Qui ne connait pas Fedor me jette la première bière. Pilier de la littérature universelle, fin connaisseur de l’Ame Humaine, autobiographe inventeur d’histoires, pessimiste mystique, écrivain au talent contrasté, les termes que l’on peut lui attribuer paraissent trop nombreux pour tendre à une quelconque exhaustivité.
Dostoievski est un grand écrivain, c’est indéniable. En se plongeant dans son œuvre, on voit apparaitre progressivement un homme du souterrain, incapable de passer à l’action, perdu par ses convictions paradoxales et incompris par ses contemporains. La Muse de Fedor, c’est justement cette stérilité, cette impossibilité de pouvoir réaliser ses desseins. Ainsi, son œuvre est dichotomique, scindée entre monologues intérieurs confèrant au génie et descriptions évènementielles chiantes la plupart du temps.

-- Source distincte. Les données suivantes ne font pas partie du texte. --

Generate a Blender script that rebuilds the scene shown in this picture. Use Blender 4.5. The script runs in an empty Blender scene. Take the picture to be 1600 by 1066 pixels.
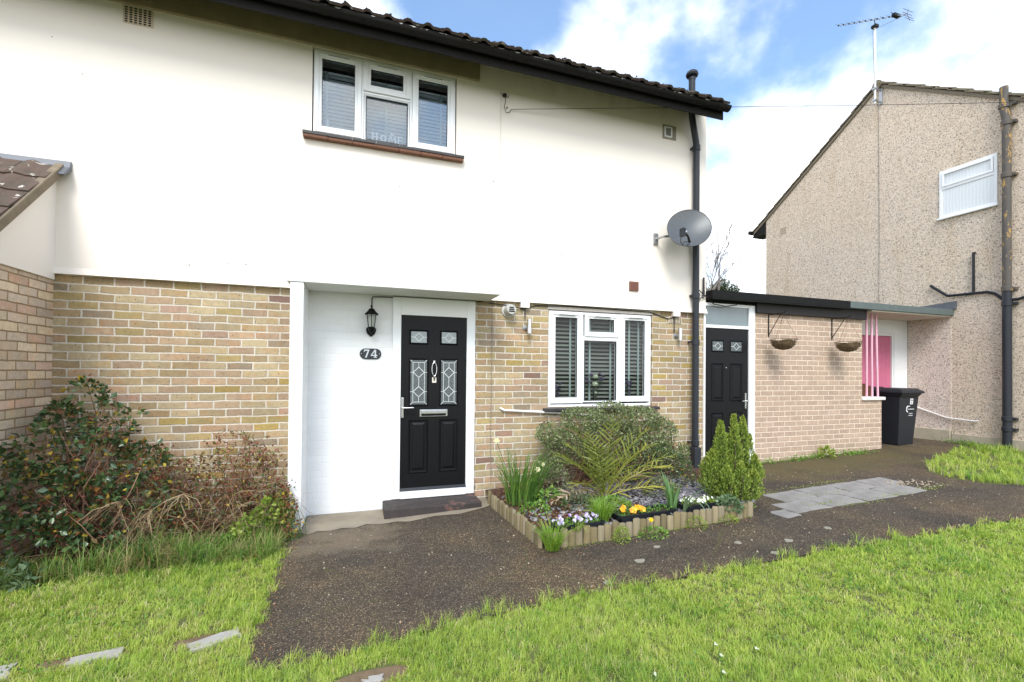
import bpy, math, random
import numpy as np
from mathutils import Vector, Matrix
R = math.radians
rng = np.random.default_rng(7)
random.seed(7)
sc = bpy.context.scene
COL = sc.collection

# ------------------------------------------------------------------ camera
cam_d = bpy.data.cameras.new("camera")
cam = bpy.data.objects.new("camera", cam_d); COL.objects.link(cam)
sc.camera = cam
cam_d.sensor_width = 36.0
cam_d.lens = 711.0 / 1600.0 * 36.0
cam_d.shift_y = (575.4 - 533.0) / 1600.0
cam_d.clip_start = 0.05; cam_d.clip_end = 2000
yaw, pitch, roll = .3279, .0099, .0084
fw = Vector((math.sin(yaw)*math.cos(pitch), math.cos(yaw)*math.cos(pitch), math.sin(pitch)))
r0 = Vector((math.cos(yaw), -math.sin(yaw), 0)); u0 = r0.cross(fw)
r1 = math.cos(roll)*r0 + math.sin(roll)*u0; u1 = -math.sin(roll)*r0 + math.cos(roll)*u0
M = Matrix((r1, u1, -fw)).transposed().to_4x4()
M.translation = Vector((0, 0, 1.47))
cam.matrix_world = M

# ------------------------------------------------------------------ exposure, sky, sun
sc.view_settings.view_transform = 'Standard'; sc.view_settings.look = 'None'
sc.view_settings.gamma = 1.0
sc.view_settings.exposure = 1.0
SUN_EL, SUN_AZ = R(48), R(202)      # azimuth clockwise from +Y
to_sun = Vector((math.sin(SUN_AZ)*math.cos(SUN_EL), math.cos(SUN_AZ)*math.cos(SUN_EL), math.sin(SUN_EL)))
world = bpy.data.worlds.new("World"); sc.world = world; world.use_nodes = True
nt = world.node_tree; nt.nodes.clear()
def N(nt, t, **k):
    n = nt.nodes.new(t)
    for a, b in k.items(): setattr(n, a, b)
    return n
def L(nt, a, b): nt.links.new(a, b)
wo = N(nt, 'ShaderNodeOutputWorld'); bg = N(nt, 'ShaderNodeBackground')
sky = N(nt, 'ShaderNodeTexSky', sky_type='NISHITA')
sky.sun_disc = False; sky.sun_elevation = SUN_EL; sky.sun_rotation = SUN_AZ
sky.altitude = 50; sky.air_density = 1.0; sky.dust_density = 0.6; sky.ozone_density = 2.0
bg.inputs['Strength'].default_value = 0.14
tc = N(nt, 'ShaderNodeTexCoord')
mp = N(nt, 'ShaderNodeMapping'); mp.inputs['Scale'].default_value = (1, 1, 1.25)
mp.inputs['Location'].default_value = (13.95, 7.3, 3.16)
L(nt, tc.outputs['Generated'], mp.inputs['Vector'])
nz = N(nt, 'ShaderNodeTexNoise'); nz.inputs['Scale'].default_value = 3.4; nz.inputs['Detail'].default_value = 8
nz.inputs['Roughness'].default_value = 0.52; nz.inputs['Distortion'].default_value = 0.0
L(nt, mp.outputs[0], nz.inputs['Vector'])
sep = N(nt, 'ShaderNodeSeparateXYZ'); L(nt, tc.outputs['Generated'], sep.inputs[0])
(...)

Dostoievski est plus un philosophe qu’un écrivain. Son point fort réside dans la description de l’état psychique de ses personnages et des angoisses qu’ils subissent. Comment rester indifférent lorsque que l’on lit le passage sur la peine de mort dans « L’idiot », sur l’accusation de Mitia suspecté d’avoir tué son père dans « Les Frères Karamazov », sur ce petit vieux avec son chien qui méprise tout le monde dans « Humiliés et Offensés », sur le monologue intérieur de Raskolnikov quand il se retrouve rongé par la culpabilité dans « Crime et châtiments »,… ?
En revanche qu’est ce qu’on s’ennuie lorsque l’on découvre pendant des centaines de pages « l’adolescent » en train de subir les affres de ses camarades ! Dostovievski se montre chiant là où un écrivain comme Irvine Welsh se montre brillant, en l’occurrence dans le dialogue spontané et évènementiel. A l’exception de ses « Souvenirs de la Maison des morts », Dosto nous emmerde quand il sort du monologue intérieur.
Enfin, au fil de son œuvre, Dostoievski semble prendre une distance visuelle avec ses personnages. Dans «Crimes et Châtiments » on suit Raskolnikov d’une manière proche, frisant l’intime. On suit ses angoisses mais aussi sa vie de tous les jours, de manière terre à terre. En revanche à partir de « souvenirs de la Maison des Morts » il semble prendre une distance mystique avec ses personnages. Dans les démons, les personnages sont observés dans un ensemble, ils sont indissociables de leur environnement. Comme si la personne même de dostoievski avait pris le pas sur celle de ses personnages. Avec « Les Démons », ce ne sont plus des personnages mais des idées propres à l’Ecrivain. Dostoievski n’est plus sûr de rien et parvient difficilement à imposer un point de vue. Il cherche des solutions, à la manière d’une thérapie, en développant ses paradoxes dans la peau de ses personnages.